# What is expected
Scan the records below. List lines holding "script".

# Records
* start *

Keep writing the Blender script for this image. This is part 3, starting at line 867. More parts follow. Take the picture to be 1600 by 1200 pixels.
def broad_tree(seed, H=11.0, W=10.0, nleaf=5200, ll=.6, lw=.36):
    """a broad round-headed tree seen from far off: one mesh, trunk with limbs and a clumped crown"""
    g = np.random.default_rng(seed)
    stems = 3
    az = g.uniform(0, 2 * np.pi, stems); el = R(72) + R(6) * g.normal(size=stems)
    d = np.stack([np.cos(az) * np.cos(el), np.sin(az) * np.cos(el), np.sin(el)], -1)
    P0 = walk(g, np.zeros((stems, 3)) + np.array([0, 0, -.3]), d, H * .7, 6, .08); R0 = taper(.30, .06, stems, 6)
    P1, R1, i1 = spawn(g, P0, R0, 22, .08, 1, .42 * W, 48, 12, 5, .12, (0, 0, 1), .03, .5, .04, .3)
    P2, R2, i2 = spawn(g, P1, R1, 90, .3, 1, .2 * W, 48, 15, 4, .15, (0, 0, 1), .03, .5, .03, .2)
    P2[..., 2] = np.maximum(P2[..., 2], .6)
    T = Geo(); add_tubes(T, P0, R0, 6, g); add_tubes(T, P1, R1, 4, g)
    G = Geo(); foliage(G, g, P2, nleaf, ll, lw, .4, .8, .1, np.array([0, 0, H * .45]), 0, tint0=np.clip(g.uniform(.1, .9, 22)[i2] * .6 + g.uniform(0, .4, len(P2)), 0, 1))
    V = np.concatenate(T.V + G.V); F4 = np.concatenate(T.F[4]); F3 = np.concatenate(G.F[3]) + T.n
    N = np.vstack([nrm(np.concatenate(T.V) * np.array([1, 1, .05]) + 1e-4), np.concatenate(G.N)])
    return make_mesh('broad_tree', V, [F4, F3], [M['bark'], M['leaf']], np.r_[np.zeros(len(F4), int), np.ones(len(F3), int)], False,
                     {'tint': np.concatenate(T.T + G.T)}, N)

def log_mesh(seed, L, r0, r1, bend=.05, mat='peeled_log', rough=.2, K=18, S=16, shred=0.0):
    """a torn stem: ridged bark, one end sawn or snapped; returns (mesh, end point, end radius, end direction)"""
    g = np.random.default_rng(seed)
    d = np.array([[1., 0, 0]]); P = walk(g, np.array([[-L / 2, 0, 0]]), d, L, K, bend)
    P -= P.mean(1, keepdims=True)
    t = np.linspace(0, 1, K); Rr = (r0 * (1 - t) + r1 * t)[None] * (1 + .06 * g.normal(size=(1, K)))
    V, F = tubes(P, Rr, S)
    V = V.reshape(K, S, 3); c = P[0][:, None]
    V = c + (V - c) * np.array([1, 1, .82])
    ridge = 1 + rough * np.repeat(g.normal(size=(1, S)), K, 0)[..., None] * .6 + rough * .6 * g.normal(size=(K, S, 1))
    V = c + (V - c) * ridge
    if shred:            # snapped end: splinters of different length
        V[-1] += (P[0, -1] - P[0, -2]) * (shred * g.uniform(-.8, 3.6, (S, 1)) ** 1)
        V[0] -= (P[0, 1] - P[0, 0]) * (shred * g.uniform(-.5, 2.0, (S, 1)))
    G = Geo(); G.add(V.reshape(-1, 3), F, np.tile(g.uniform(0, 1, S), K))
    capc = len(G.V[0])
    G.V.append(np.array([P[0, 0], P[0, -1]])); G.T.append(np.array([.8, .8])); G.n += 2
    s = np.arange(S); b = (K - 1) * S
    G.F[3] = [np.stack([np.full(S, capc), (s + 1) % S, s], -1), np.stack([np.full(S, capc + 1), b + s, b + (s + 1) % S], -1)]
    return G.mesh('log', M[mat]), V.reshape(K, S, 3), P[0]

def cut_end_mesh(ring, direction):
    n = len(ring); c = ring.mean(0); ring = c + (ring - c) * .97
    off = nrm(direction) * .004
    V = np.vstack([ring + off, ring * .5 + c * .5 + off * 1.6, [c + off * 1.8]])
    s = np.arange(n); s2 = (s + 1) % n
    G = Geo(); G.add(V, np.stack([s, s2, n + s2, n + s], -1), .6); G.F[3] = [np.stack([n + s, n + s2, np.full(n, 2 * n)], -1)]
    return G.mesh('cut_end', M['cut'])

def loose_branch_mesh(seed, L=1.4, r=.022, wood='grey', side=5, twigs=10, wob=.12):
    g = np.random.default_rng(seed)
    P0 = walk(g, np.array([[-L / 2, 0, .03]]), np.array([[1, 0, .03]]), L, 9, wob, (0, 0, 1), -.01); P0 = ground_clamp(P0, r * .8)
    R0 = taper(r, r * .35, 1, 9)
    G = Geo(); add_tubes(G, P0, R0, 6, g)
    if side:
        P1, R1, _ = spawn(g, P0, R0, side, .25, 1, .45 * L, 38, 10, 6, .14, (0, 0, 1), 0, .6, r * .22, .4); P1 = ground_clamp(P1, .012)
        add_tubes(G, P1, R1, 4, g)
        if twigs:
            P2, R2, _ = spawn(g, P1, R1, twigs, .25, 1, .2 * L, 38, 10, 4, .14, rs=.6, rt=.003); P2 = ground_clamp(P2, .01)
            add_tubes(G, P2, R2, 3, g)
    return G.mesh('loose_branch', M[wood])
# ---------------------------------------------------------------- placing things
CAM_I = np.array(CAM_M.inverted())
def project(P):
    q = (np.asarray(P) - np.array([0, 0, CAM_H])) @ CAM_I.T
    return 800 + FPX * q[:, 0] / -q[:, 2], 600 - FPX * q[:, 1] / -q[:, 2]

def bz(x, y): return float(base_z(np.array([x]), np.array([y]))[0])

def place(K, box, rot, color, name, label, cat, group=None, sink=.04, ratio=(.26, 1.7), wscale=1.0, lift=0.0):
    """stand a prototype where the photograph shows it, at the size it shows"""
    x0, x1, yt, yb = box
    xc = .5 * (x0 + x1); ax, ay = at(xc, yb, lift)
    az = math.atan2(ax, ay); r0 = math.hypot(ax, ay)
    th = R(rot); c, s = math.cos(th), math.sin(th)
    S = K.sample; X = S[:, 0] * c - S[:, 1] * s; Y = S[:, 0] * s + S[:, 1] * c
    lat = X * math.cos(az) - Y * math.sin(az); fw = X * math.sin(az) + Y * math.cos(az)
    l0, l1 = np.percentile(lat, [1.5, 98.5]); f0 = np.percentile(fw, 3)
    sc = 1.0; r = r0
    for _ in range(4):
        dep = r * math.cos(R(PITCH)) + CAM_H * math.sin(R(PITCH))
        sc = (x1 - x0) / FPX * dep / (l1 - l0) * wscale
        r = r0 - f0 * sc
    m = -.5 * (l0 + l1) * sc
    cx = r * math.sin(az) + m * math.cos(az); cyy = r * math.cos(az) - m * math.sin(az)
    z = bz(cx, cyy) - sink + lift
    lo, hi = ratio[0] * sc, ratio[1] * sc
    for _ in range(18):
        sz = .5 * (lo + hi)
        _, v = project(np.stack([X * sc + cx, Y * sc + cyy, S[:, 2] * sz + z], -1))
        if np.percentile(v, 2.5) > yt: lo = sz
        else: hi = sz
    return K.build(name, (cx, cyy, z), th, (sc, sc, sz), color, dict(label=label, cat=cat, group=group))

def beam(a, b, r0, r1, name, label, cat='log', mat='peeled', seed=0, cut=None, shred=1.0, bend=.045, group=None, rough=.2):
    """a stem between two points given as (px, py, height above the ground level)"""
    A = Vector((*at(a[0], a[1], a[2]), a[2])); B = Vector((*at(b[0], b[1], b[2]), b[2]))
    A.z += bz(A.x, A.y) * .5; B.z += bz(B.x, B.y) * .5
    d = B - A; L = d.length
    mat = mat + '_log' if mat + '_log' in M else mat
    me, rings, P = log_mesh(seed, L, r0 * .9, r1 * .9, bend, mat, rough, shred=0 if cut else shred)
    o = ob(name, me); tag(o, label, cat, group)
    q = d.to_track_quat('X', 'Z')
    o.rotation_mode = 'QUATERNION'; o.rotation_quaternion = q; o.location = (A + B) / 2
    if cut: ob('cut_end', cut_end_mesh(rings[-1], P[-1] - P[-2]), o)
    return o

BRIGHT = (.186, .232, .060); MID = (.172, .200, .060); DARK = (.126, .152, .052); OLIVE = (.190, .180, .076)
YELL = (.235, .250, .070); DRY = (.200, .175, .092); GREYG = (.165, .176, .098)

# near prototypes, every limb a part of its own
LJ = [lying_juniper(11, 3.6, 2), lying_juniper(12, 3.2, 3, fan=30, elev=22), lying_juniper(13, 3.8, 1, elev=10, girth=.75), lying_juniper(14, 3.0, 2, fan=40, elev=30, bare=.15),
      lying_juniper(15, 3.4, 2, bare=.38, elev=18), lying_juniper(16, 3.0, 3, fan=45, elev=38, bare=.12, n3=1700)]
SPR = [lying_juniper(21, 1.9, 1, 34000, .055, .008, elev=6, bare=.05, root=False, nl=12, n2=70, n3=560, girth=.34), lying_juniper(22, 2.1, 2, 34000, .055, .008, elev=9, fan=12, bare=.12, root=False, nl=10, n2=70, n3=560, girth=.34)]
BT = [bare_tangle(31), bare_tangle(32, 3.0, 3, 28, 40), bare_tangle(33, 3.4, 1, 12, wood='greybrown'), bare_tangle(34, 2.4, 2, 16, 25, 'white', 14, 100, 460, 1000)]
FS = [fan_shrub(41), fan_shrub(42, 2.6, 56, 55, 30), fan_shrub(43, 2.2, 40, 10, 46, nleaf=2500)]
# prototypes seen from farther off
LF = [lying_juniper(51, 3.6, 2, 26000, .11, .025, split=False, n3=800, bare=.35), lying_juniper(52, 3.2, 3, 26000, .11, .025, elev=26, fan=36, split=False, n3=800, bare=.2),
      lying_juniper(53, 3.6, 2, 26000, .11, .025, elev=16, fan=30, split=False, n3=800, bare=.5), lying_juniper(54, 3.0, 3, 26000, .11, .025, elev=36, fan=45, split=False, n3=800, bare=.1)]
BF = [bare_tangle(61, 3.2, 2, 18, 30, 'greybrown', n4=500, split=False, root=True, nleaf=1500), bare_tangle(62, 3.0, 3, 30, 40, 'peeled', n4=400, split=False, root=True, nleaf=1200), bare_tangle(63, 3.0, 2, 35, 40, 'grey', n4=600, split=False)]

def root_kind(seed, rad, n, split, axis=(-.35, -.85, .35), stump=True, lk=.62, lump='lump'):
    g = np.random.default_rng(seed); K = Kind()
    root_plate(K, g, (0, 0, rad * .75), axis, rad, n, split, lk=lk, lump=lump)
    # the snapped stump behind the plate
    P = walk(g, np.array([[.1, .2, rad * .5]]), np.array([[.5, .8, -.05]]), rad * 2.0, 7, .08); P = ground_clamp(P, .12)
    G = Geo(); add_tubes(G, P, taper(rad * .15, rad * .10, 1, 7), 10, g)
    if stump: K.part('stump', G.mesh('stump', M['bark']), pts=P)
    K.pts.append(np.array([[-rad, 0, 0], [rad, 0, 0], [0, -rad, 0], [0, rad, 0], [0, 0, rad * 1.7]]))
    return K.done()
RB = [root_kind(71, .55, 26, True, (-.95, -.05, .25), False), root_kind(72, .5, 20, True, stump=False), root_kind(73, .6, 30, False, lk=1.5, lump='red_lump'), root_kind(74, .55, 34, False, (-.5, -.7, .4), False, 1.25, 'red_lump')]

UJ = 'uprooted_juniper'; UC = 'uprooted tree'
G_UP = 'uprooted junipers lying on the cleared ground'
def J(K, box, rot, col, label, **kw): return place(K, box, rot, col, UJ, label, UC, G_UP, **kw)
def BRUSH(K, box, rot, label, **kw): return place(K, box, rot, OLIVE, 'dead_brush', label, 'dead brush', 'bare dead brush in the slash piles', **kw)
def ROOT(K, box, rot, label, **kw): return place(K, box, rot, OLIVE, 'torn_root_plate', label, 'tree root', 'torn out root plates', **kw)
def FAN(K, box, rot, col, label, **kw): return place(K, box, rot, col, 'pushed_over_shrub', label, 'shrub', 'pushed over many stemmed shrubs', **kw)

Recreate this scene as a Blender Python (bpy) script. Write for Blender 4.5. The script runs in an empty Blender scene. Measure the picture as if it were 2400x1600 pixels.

* end *

# The reply
Keep writing the Blender script for this image. This is part 3, starting at line 867. More parts follow. Take the picture to be 1600 by 1200 pixels.
Recreate this scene as a Blender Python (bpy) script. Write for Blender 4.5. The script runs in an empty Blender scene. Measure the picture as if it were 2400x1600 pixels.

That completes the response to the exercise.